¿Alguna vez han escuchado que una madre lo es antes de tener
un hijo? Creo que a mí me sucedió. Desde
niña, no podía ver en cualquier parte un bebé sin que pudiera ceder a la
tentación de acercarme y tratar de acariciarlo, sin que esto de alguna manera
molestara o incomodara a su mamá. La ternura que irradia un pequeño ser humano
es tan infinita – pienso yo- que nada se le compara. Mi madre me regañaba cada
vez que yo quería agarrar los piececitos de un pequeñín desconocido.
Quizás dirán que podía darle todo ese cariño a las muñecas,
pero era algo extraño en casa poder tocar el juguete ícono de las niñas, porque
no estaban a mi alcance, literalmente; mi madre las colocaba en lo alto de una
pared como si se tratara de un cuadro en 3D a la cual solo se le podía ver de
lejos pero no jugar con ellas.
Jugué con carritos y patinetas, legos y tacos, pero eran
objetos sin ninguna característica particular que lo hicieran parecer otro ser
humano, por lo que no podía darle besos y abrazos. Tenía a mis hermanitas, pero se movían mucho y no
se dejaban mecer como bebés…
Cuando llegó mi hermanito a casa fue mi bendición, pero a
quien asignaron la tarea de cambiarle los pañales y darle el biberón fue a una
de mis hermanas y no a mí, yo tenía otras tareas, como salir a trabajar. Contaba
para aquel entonces si mal no recuerdo
con 13 años, aunque ya lo hacía desde los 10 u 11, sólo que no fue sino hasta
esa edad que entendí lo que implicaba una serie de responsabilidades con
respecto a un hogar.
Recuerdo que soñaba despierta que era una princesa y que
pronto llegaría mi príncipe azul, y lo más importante pronto llegarían los pequeños
príncipes a un hogar cálido y lleno de mucho amor, para vivir por siempre felices. No es que no contara con un hogar, yo tenía un hogar, pero el amor que nos brindábamos
era solo entre las princesas que parecíamos
más cenicientas… mis hermanas y yo nos encargábamos de un castillo abandonado
por un rey que tras el divorcio de su
reina le importó poco lo que sucediera puertas adentro y fue en la búsqueda de
su propia felicidad construyendo otro castillo muy lejos.
En nuestro diminuto reino, la reina se comportó como una arpía con
las princesas, las cuales trataron siempre de protegerse entre sí y proteger al
pequeño príncipe de los maltratos
físicos y psicológicos a los que día a día eran sometidos cada uno de manera sistemática.

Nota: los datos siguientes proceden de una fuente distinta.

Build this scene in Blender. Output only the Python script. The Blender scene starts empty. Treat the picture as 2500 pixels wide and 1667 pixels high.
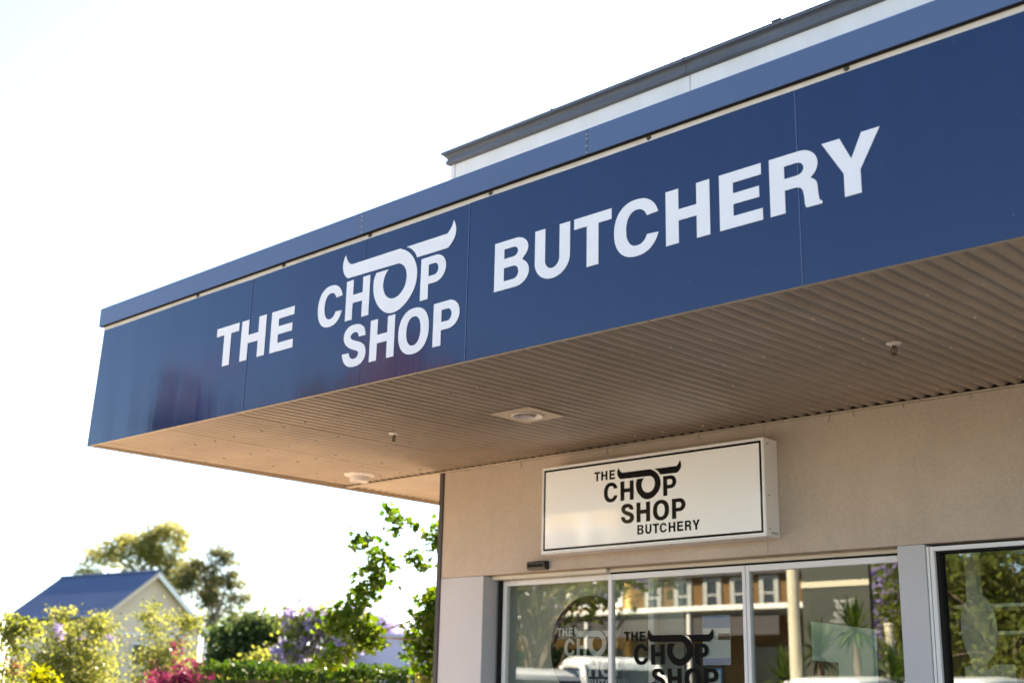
import bpy, bmesh, math, random
import numpy as np
from mathutils import Vector, Matrix, Euler
from mathutils.geometry import tessellate_polygon

random.seed(7)
rng = np.random.default_rng(11)
SC = bpy.context.scene
COL = SC.collection
R = math.radians

# ------------------------------------------------------------------ camera
cam_d = bpy.data.cameras.new('camera')
cam_d.sensor_width = 36.0
cam_d.lens = 44.81
cam_d.clip_start = 0.05
cam_d.clip_end = 2000
cam_d.dof.use_dof = True
cam_d.dof.focus_distance = 7.0
cam_d.dof.aperture_fstop = 2.0
cam = bpy.data.objects.new('camera', cam_d)
COL.objects.link(cam)
rt = Vector((0.72644564, 0.68686961, 0.02206529)); up = Vector((0.17282355, -0.21366884, 0.96149761)); fw = Vector((-0.66513815, 0.69466234, 0.27392604))
cam.matrix_world = Matrix(((rt.x, up.x, -fw.x, 7.504), (rt.y, up.y, -fw.y, -4.5755), (rt.z, up.z, -fw.z, 1.15), (0, 0, 0, 1)))
SC.camera = cam

# ------------------------------------------------------------------ world, sun, exposure
SUN_EL = R(39); SUN_AZ = math.atan2(-0.39, 0.921)       # compass-like: x = sin(az), y = cos(az)
W = bpy.data.worlds.new('World'); SC.world = W; W.use_nodes = True
nt = W.node_tree; nt.nodes.clear()
sky = nt.nodes.new('ShaderNodeTexSky'); sky.sky_type = 'NISHITA'; sky.sun_disc = False
sky.sun_elevation = SUN_EL; sky.sun_rotation = SUN_AZ
sky.air_density = 1.0; sky.dust_density = 0.5; sky.ozone_density = 2.2; sky.altitude = 100
bg = nt.nodes.new('ShaderNodeBackground'); bg.inputs['Strength'].default_value = 0.064
wo = nt.nodes.new('ShaderNodeOutputWorld')
nt.links.new(sky.outputs[0], bg.inputs['Color']); nt.links.new(bg.outputs[0], wo.inputs['Surface'])
sd = bpy.data.lights.new('sun', 'SUN'); sd.energy = 4.6; sd.angle = R(0.53); sd.color = (1.0, 0.87, 0.70)
so = bpy.data.objects.new('sun', sd); COL.objects.link(so)
sv = Vector((math.sin(SUN_AZ)*math.cos(SUN_EL), math.cos(SUN_AZ)*math.cos(SUN_EL), math.sin(SUN_EL)))
so.rotation_euler = sv.to_track_quat('Z', 'Y').to_euler(); so.location = (0, 0, 30)
vs = SC.view_settings
vs.view_transform = 'Standard'; vs.look = 'None'; vs.gamma = 1.0; vs.use_curve_mapping = False
vs.exposure = 2.82

# ------------------------------------------------------------------ materials
MATS = {}
def newmat(name):
    m = bpy.data.materials.new(name); m.use_nodes = True; m.node_tree.nodes.clear(); MATS[name] = m
    N = m.node_tree.nodes; L = m.node_tree.links
    out = N.new('ShaderNodeOutputMaterial')
    return m, N, L, out
def rgba(c): return (c[0], c[1], c[2], 1)
def noise(N, L, scale, detail=4, coord='Object', stretch=None, rough=0.55):
    tc = N.new('ShaderNodeTexCoord'); n = N.new('ShaderNodeTexNoise')
    n.inputs['Scale'].default_value = scale; n.inputs['Detail'].default_value = detail; n.inputs['Roughness'].default_value = rough
    if stretch:
        mp = N.new('ShaderNodeMapping'); mp.inputs['Scale'].default_value = stretch
        L.new(tc.outputs[coord], mp.inputs[0]); L.new(mp.outputs[0], n.inputs['Vector'])
    else: L.new(tc.outputs[coord], n.inputs['Vector'])
    return n
def ramp(N, L, src, stops):
    r = N.new('ShaderNodeValToRGB'); e = r.color_ramp.elements
    while len(e) < len(stops): e.new(0.5)
    for i, (p, c) in enumerate(stops): e[i].position = p; e[i].color = rgba(c)
    L.new(src, r.inputs[0]); return r
def paint(name, c, rough=0.5, var=0.12, scale=3.0, bump=0.0, bscale=200, coat=0.0, spec=0.5, metal=0.0, stretch=None, fine=None, grime=None):
    m, N, L, out = newmat(name)
    b = N.new('ShaderNodeBsdfPrincipled')
    n = noise(N, L, scale, 5, stretch=stretch)
    lo = tuple(x*(1-var) for x in c); hi = tuple(min(1, x*(1+var)) for x in c)
    r = ramp(N, L, n.outputs[0], [(0.3, lo), (0.7, hi)])
    col = r.outputs[0]
    if fine:
        n2 = noise(N, L, fine[0], 2)
        mx = N.new('ShaderNodeMix'); mx.data_type = 'RGBA'; mx.blend_type = 'MULTIPLY'
        r2 = ramp(N, L, n2.outputs[0], [(0.25, (1-fine[1],)*3), (0.75, (1+fine[1]*0.5,)*3)])
        mx.inputs[0].default_value = 1.0
        L.new(col, mx.inputs[6]); L.new(r2.outputs[0], mx.inputs[7]); col = mx.outputs[2]
    if grime:
        n3 = noise(N, L, grime[0], 6, stretch=grime[2], rough=0.65)
        r3 = ramp(N, L, n3.outputs[0], [(0.42, (1, 1, 1)), (0.72, (1-grime[1],)*3)])
        mx3 = N.new('ShaderNodeMix'); mx3.data_type = 'RGBA'; mx3.blend_type = 'MULTIPLY'; mx3.inputs[0].default_value = 1.0
        L.new(col, mx3.inputs[6]); L.new(r3.outputs[0], mx3.inputs[7]); col = mx3.outputs[2]
    L.new(col, b.inputs['Base Color'])
    b.inputs['Roughness'].default_value = rough; b.inputs['Metallic'].default_value = metal
    b.inputs['Specular IOR Level'].default_value = spec; b.inputs['Coat Weight'].default_value = coat; b.inputs['Coat Roughness'].default_value = 0.06
    if bump:
        nb = noise(N, L, bscale, 3); bp = N.new('ShaderNodeBump'); bp.inputs['Strength'].default_value = bump; bp.inputs['Distance'].default_value = 0.004
        L.new(nb.outputs[0], bp.inputs['Height']); L.new(bp.outputs[0], b.inputs['Normal'])
    L.new(b.outputs[0], out.inputs[0]); return m

paint('wall_beige', (0.475, 0.38, 0.298), 0.85, 0.10, 0.9, 0.55, 140, spec=0.2, fine=(60, 0.10), grime=(1.6, 0.07, (2.2, 1, 0.55)))
paint('pillar_grey', (0.50, 0.475, 0.475), 0.7, 0.05, 1.5, 0.12, 120, spec=0.3)
paint('reveal_grey', (0.36, 0.33, 0.31), 0.75, 0.06, 2, 0.1, 120, spec=0.3)
paint('parapet_white', (0.72, 0.67, 0.63), 0.7, 0.05, 1.2, 0.15, 90, spec=0.3, stretch=(3, 3, 0.5), grime=(2.0, 0.05, (5, 1, 0.5)))
paint('slate_metal', (0.085, 0.09, 0.105), 0.5, 0.22, 2.0, 0.0, spec=0.5, stretch=(1, 4, 14), fine=(25, .12))
paint('soffit_beige', (0.37, 0.288, 0.214), 0.34, 0.10, 0.8, 0.0, spec=0.5, fine=(5, 0.08), grime=(1.3, 0.12, (1, 1.6, 1)))
paint('trim_beige', (0.44, 0.36, 0.27), 0.45, 0.06, 2, spec=0.4)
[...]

Aún en la transición de niña a mujer en esas circunstancias,
no perdí nunca la capacidad de soñar y
mucho menos la de amar. Y aunque me fascinaran los bebés, pronto entendí
que eso de ser madre a los 15 como la Virgen María, no me iba a ayudar a
obtener más amor ni mejoraría la
economía doméstica, al contrario, ya a bastantes sacrificios alimenticios estábamos
sujetos en casa.
Esperé a que realmente tuviera la capacidad de diferenciar
un cuento de hadas de la realidad, o por lo menos eso creí. Cuando me casé, aún era muy joven y casi de
inmediato mi instinto maternal dio rienda suelta a la naturaleza; ¡por fin
había llegado el momento de tener mi propio bebé! El cual nadie me diría si podía
o no, besarle sus pies, abrazarlo y amarlo con toda mi alma.
Y luego busqué otro. Y así, ya tenía dos pequeñitos hermosos,
dos seres humanos que salieron de mí, que los amaba desde antes de ser creados.
Con el tiempo olvidé las carencias del antiguo castillo.
Aprendí la conjugación en presente del verbo amar, recibiendo en mi corazón el
amor de mis propios principitos. Soñando despierta como la reina de un castillo
que se renueva cada día, no con achacosos rencores, sino con amor del bueno.
Hoy en día, al ver un bebé igual quedo extasiada y con ganas
de querer besar sus piececitos, pero ya me sé contener. Voy a casa y abrazo y
beso a mis príncipes que ya son más
altos que yo y siento que si el día contara con más horas, tendría más horas
para conjugar ese verbo tan maravilloso que es amar.